Records from a data source
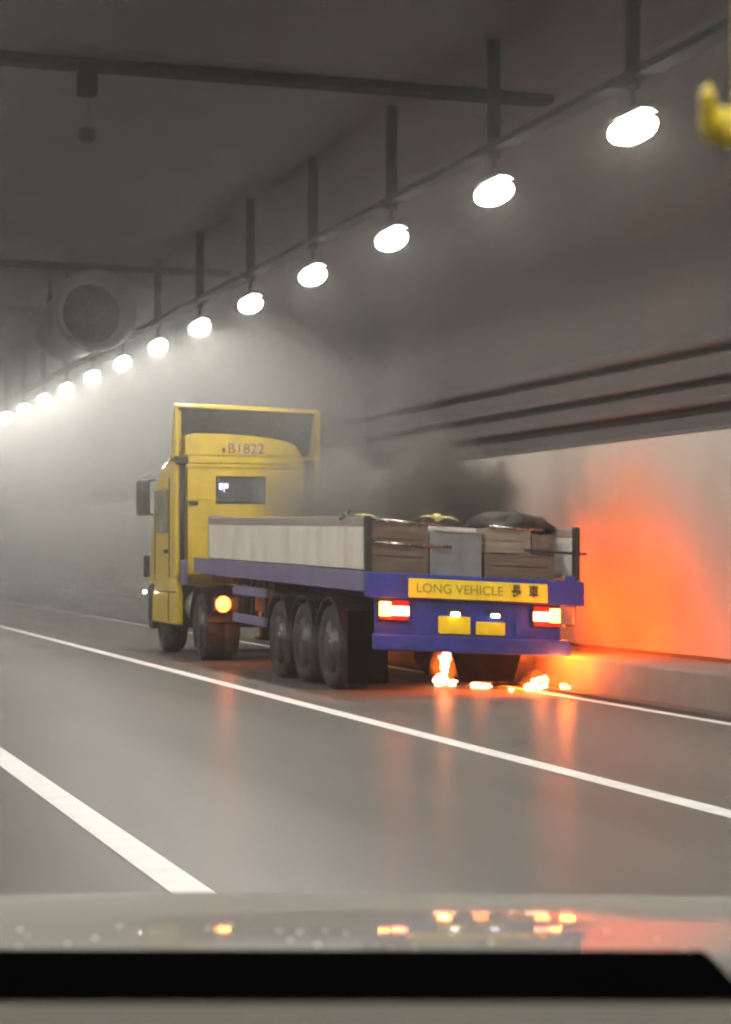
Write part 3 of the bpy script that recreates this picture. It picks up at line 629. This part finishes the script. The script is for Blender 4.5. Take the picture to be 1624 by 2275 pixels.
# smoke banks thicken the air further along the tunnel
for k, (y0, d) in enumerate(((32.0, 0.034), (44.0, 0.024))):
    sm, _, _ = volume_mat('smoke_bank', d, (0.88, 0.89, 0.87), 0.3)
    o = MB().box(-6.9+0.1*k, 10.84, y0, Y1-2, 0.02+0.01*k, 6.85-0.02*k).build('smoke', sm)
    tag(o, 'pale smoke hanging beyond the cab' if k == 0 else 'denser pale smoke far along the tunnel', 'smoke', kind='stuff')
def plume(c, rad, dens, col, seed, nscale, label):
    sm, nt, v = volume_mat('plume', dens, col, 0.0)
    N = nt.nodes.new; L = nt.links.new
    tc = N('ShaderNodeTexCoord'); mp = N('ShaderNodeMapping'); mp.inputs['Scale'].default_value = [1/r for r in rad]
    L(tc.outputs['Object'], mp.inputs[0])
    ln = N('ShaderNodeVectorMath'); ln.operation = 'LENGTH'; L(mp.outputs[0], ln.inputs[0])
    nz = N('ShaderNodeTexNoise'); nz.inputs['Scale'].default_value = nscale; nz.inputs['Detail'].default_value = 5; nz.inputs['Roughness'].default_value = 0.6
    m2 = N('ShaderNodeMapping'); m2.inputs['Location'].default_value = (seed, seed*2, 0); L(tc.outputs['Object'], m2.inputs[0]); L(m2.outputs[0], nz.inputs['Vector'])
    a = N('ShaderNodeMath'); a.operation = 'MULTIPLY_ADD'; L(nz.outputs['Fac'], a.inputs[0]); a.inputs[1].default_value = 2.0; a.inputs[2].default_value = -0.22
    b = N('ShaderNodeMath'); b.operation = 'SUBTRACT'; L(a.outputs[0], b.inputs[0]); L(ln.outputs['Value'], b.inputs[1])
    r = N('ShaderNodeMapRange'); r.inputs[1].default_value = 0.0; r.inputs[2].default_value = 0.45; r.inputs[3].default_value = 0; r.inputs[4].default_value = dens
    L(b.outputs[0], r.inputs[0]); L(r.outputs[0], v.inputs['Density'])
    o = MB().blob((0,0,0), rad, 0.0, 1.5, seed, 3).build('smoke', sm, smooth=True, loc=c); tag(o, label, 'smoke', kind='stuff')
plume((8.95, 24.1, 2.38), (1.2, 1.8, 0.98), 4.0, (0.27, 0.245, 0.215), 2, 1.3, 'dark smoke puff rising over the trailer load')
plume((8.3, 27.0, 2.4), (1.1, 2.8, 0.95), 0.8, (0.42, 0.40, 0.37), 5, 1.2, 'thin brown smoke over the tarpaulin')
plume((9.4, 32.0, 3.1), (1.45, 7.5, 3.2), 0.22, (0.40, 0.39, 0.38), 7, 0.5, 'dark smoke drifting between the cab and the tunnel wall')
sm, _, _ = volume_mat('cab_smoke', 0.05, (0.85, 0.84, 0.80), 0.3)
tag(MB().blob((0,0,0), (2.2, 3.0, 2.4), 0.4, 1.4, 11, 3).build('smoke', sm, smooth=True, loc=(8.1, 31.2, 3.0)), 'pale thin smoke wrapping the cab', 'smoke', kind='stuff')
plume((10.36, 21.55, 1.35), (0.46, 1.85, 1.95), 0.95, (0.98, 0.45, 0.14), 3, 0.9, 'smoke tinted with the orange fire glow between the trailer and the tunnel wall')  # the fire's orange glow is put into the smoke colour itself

==

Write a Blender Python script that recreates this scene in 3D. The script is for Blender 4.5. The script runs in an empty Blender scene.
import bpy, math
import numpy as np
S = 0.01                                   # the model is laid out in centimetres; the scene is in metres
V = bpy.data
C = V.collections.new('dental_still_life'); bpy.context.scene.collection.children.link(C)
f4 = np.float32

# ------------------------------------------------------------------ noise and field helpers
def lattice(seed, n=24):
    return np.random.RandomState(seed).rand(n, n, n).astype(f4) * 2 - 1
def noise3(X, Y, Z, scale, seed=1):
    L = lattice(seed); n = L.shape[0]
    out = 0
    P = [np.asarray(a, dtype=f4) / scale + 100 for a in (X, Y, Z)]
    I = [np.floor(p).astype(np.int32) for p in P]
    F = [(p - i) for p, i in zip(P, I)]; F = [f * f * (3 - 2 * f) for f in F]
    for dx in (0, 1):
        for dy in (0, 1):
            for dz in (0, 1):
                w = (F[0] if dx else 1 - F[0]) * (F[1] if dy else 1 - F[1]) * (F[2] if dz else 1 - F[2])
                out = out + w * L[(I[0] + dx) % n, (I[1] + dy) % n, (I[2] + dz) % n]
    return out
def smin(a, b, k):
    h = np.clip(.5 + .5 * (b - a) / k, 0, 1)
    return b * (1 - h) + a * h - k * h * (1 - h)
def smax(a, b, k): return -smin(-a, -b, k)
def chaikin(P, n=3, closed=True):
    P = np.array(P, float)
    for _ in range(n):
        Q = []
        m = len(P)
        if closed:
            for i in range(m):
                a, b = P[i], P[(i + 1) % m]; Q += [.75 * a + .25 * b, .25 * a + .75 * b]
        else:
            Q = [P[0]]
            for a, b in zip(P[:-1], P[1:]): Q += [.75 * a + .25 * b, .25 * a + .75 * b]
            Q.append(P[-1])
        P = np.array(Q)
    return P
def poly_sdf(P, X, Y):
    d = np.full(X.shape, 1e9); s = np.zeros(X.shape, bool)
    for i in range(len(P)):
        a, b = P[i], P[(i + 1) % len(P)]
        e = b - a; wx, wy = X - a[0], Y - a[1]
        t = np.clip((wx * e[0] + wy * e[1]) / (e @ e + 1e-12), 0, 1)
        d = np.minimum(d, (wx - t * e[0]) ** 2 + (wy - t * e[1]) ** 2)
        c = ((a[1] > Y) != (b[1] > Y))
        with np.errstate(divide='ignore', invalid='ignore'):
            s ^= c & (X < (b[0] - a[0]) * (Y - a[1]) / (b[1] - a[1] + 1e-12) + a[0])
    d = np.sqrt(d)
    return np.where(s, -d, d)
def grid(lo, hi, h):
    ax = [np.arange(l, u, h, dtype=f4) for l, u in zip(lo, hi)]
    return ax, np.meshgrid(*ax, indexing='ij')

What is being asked
Exactly the lines from the one holding "b = N('ShaderNodeMath');" through the one holding "r = N('ShaderNodeMapRange');" should be printed, ends included.

Response to the task
    b = N('ShaderNodeMath'); b.operation = 'SUBTRACT'; L(a.outputs[0], b.inputs[0]); L(ln.outputs['Value'], b.inputs[1])
    r = N('ShaderNodeMapRange'); r.inputs[1].default_value = 0.0; r.inputs[2].default_value = 0.45; r.inputs[3].default_value = 0; r.inputs[4].default_value = dens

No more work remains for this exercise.